As Austraclear does not assume liquidity risk as principal, and its use of DvP model 1 settlement limits the liquidity impact of a participant default on non-defaulting participants, there are no relevant settlement and funding flows for Austraclear to measure and monitor.

6.3 A securities settlement facility should maintain sufficient liquid resources in all relevant currencies to effect same-day settlement and, where appropriate, intraday or multiday settlement of payment obligations with a high degree of confidence under a wide range of potential stress scenarios that should include, but not be limited to, the default of the participant and its affiliates that would generate the largest aggregate payment obligation in extreme but plausible market conditions.

As Austraclear does not assume liquidity risk as principal it does not need to maintain liquid resources to cover payment obligations.

6.4 For the purpose of meeting its minimum liquid resource requirement, a securities settlement facility's qualifying liquid resources in each currency include cash at the central bank of issue and at creditworthy commercial banks, committed lines of credit, committed foreign exchange swaps and committed repos, as well as highly marketable collateral held in custody and investments that are readily available and convertible into cash with prearranged and highly reliable funding arrangements, even in extreme but plausible market conditions. If a securities settlement facility has access to routine credit at the central bank of issue, the securities settlement facility may count such access as part of the minimum requirement to the extent it has collateral that is eligible for pledging to (or for conducting other appropriate forms of transactions with) the relevant central bank. All such resources should be available when needed.

As Austraclear does not assume liquidity risk as principal it does not maintain liquid resources to cover payment obligations in stressed scenarios (see SSF Standard 6.3).

6.5 A securities settlement facility may supplement its qualifying liquid resources with other forms of liquid resources.

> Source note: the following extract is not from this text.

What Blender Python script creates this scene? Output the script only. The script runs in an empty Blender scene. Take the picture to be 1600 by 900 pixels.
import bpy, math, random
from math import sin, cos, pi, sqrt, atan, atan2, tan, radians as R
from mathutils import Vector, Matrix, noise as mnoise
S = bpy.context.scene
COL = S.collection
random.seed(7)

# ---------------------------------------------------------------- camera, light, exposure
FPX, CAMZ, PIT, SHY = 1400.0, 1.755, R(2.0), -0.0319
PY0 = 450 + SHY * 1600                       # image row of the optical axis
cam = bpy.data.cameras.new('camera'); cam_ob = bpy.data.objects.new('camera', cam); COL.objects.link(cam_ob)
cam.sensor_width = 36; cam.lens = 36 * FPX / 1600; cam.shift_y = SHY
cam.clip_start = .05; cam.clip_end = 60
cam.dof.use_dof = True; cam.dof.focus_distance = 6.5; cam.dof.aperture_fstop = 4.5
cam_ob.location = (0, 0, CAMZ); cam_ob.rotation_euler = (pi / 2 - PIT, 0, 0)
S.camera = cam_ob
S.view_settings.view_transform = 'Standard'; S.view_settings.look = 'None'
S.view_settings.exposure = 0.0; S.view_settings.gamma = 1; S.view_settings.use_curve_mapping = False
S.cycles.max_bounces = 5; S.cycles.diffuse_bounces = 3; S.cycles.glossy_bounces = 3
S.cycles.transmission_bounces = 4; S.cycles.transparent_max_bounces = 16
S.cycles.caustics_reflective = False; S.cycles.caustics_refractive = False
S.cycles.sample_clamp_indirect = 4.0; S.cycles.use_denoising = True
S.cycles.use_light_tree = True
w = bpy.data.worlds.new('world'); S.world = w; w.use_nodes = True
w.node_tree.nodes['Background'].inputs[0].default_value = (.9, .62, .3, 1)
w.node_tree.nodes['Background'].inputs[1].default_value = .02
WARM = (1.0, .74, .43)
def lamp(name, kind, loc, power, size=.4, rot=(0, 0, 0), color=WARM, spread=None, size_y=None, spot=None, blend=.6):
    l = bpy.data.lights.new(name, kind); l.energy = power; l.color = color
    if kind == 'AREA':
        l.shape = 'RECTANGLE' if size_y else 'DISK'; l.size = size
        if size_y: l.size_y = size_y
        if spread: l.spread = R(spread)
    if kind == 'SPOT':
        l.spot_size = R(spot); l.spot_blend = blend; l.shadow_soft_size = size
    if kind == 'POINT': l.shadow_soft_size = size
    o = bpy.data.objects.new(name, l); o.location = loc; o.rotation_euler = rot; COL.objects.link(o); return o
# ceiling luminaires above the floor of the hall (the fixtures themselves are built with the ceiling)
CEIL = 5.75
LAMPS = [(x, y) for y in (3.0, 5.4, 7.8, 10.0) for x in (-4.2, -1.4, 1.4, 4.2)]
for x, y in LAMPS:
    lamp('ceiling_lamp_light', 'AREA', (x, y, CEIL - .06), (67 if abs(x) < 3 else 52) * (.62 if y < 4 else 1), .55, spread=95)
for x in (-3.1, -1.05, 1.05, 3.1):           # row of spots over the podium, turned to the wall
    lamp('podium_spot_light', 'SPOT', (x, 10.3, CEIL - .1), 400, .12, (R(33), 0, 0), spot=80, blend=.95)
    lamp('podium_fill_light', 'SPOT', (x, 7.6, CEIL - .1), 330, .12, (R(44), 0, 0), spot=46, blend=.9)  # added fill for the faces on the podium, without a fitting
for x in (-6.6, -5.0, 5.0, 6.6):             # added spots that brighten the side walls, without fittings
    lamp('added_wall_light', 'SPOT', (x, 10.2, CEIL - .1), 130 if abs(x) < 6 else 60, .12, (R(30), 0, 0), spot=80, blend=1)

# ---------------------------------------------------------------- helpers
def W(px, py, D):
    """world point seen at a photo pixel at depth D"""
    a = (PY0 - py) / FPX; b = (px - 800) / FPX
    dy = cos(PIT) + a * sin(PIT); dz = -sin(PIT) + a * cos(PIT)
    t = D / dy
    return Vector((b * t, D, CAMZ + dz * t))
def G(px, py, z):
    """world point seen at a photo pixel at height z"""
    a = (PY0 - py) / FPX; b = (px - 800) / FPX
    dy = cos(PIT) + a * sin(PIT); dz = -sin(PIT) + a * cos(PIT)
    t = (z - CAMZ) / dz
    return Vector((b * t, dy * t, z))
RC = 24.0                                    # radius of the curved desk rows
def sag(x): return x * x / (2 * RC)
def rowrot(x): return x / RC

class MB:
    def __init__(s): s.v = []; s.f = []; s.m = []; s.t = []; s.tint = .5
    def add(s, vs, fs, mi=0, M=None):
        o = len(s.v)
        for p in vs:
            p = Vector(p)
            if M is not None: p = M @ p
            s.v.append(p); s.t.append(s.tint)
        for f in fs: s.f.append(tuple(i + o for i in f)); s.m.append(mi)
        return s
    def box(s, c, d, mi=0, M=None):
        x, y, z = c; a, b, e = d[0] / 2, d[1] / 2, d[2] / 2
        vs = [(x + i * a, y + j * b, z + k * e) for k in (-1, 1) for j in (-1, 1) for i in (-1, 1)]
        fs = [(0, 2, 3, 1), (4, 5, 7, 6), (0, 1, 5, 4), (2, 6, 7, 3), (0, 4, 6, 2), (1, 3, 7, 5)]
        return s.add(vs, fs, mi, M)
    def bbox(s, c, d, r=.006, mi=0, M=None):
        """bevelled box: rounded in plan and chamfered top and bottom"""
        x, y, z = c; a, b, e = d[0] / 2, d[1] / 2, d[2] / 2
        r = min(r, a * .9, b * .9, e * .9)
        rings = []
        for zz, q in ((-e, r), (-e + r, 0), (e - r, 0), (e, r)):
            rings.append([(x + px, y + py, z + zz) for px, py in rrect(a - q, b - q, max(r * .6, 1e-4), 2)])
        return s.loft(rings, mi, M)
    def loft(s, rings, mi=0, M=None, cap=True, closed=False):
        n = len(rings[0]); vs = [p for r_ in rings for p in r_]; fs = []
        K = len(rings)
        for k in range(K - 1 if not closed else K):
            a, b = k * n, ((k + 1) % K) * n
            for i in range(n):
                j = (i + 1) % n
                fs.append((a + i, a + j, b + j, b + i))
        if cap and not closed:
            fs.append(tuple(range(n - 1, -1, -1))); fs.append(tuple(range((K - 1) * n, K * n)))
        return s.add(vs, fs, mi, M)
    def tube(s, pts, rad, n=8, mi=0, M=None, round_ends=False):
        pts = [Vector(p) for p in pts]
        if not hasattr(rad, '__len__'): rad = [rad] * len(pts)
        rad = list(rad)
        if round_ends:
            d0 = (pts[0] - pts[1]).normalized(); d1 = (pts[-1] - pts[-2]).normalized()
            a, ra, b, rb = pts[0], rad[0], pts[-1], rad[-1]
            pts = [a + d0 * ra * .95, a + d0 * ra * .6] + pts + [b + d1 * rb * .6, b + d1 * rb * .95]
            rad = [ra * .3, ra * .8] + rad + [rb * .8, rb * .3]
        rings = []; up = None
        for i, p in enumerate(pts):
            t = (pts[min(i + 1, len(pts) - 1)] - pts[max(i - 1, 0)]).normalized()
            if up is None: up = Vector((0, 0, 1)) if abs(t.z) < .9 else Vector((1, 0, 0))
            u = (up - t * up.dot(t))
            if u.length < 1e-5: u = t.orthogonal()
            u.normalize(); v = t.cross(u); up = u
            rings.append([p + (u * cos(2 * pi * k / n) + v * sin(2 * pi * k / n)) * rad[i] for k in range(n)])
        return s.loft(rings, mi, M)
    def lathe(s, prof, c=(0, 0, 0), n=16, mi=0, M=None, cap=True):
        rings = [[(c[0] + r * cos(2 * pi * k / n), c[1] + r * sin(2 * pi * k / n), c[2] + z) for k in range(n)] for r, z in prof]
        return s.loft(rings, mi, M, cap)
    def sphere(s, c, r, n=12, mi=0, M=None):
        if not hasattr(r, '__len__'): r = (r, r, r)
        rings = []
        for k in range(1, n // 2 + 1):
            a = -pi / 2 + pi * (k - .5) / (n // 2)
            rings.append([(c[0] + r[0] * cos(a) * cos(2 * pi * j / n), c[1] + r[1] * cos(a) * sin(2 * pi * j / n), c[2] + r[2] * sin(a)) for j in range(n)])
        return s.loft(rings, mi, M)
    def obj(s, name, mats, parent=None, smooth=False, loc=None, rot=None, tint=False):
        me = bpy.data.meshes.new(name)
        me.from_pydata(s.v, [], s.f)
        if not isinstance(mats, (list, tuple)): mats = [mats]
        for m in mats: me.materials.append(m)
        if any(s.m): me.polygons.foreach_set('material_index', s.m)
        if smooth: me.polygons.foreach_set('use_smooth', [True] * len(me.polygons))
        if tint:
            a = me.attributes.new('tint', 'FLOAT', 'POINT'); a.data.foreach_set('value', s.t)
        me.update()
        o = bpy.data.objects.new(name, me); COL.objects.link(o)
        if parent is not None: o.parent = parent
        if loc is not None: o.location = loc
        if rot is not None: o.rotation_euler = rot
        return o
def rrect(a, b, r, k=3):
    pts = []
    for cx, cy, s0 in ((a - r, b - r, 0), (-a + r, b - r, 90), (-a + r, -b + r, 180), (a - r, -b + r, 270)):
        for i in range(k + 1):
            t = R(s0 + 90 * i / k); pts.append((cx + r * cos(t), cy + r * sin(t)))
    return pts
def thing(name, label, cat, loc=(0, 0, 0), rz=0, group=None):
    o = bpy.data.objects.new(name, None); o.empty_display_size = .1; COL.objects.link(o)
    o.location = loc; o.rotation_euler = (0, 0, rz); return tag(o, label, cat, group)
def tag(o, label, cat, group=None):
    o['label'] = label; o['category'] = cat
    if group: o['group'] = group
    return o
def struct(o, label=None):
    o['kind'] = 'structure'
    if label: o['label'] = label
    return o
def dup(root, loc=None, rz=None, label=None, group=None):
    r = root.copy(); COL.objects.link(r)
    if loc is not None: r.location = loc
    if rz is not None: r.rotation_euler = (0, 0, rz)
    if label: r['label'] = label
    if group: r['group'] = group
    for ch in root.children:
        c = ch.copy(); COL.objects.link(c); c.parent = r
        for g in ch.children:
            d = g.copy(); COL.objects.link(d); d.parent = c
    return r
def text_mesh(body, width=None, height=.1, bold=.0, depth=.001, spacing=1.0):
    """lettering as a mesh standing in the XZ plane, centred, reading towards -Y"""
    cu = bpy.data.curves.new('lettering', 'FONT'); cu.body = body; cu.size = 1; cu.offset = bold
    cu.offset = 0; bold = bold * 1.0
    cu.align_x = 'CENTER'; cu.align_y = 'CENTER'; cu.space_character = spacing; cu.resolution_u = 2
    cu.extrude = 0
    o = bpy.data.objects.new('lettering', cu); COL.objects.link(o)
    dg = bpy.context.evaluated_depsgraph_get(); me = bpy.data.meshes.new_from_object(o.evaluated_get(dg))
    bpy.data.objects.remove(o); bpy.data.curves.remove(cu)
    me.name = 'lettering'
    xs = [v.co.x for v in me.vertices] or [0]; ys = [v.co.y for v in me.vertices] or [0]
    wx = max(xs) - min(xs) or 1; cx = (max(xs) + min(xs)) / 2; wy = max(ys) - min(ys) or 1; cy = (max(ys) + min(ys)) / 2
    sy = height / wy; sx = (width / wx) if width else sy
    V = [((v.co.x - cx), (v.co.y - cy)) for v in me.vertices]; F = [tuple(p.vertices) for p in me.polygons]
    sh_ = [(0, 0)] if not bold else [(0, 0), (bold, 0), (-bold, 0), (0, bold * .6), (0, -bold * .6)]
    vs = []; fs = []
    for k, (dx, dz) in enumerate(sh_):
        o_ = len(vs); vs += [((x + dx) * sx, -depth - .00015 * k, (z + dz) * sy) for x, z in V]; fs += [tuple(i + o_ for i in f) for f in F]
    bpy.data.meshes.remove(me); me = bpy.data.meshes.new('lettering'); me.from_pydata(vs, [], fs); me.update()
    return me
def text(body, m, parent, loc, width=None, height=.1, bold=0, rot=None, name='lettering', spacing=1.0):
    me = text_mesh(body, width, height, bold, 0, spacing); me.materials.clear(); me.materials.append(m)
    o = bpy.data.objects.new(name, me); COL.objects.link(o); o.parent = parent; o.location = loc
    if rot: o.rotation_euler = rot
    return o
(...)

If the securities settlement facility does so, these liquid resources should be in the form of assets that are likely to be saleable or acceptable as collateral for lines of credit, swaps or repos on an ad hoc basis following a default, even if this cannot be reliably prearranged or guaranteed in extreme market conditions. Even if a securities settlement facility does not have access to routine central bank credit, it should still take account of what collateral is typically accepted by the relevant central bank, as such assets may be more likely to be liquid in stressed circumstances. A securities settlement facility should not assume the availability of emergency central bank credit as part of its liquidity plan.

As Austraclear does not assume liquidity risk as principal it does not maintain liquid resources to cover payment obligations in stressed scenarios (see SSF Standard 6.3).

6.6 A securities settlement facility should obtain a high degree of confidence, through rigorous due diligence, that each provider of its minimum required qualifying liquid resources, whether a participant of the securities settlement facility or an external party, has sufficient information to understand and to manage its associated liquidity risks, and that it has the capacity to perform as required under its commitment. Where relevant to assessing a liquidity provider's performance reliability with respect to a particular currency, a liquidity provider's potential access to credit from the central bank of issue may be taken into account. A securities settlement facility should regularly test its procedures for accessing its liquid resources at a liquidity provider.

As Austraclear does not assume liquidity risk as principal it does not maintain liquid resources to cover payment obligations in stressed scenarios (see SSF Standard 6.3).

6.7 A securities settlement facility with access to central bank accounts, payment services or securities services should use these services, where practical, to enhance its management of liquidity risk.

Austraclear does not assume liquidity risk as principal.

6.8 A securities settlement facility should determine the amount and regularly test the sufficiency of its liquid resources through rigorous stress testing. A securities settlement facility should have clear procedures to report the results of its stress tests to appropriate decision-makers at the securities settlement facility and to use these results to evaluate the adequacy of, and adjust, its liquidity risk management framework. In conducting stress testing, a securities settlement facility should consider a wide range of relevant scenarios. Scenarios should include relevant peak historic price volatilities, shifts in other market factors such as price determinants and yield curves, multiple defaults over various time horizons, simultaneous pressures in funding and asset markets, and a spectrum of forward-looking stress scenarios in a variety of extreme but plausible market conditions. Scenarios should also take into account the design and operation of the securities settlement facility, include all entities that might pose material liquidity risks to the securities settlement facility (such as commercial bank money settlement agents, nostro agents, custodians, liquidity providers and linked FMIs) and, where appropriate, cover a multiday period. In all cases, a securities settlement facility should document its supporting rationale for, and should have appropriate governance arrangements relating to, the amount and form of total liquid resources it maintains.

As Austraclear does not assume liquidity risk as principal it does not maintain liquid resources to cover payment obligations in stressed scenarios (see SSF Standard 6.3).

6.9 A securities settlement facility should establish explicit rules and procedures that enable the securities settlement facility to effect same-day and, where appropriate, intraday and multiday settlement of payment obligations on time following any individual or combined default among its participants. These rules and procedures should address unforeseen and potentially uncovered liquidity shortfalls and should aim to avoid unwinding, revoking or delaying the same-day settlement of payment obligations. These rules and procedures should also indicate the securities settlement facility's process to replenish any liquidity resources it may employ during a stress event, so that it can continue to operate in a safe and sound manner.

As Austraclear does not assume liquidity risk as principal, it does not need rules and procedures to address a liquidity shortfall.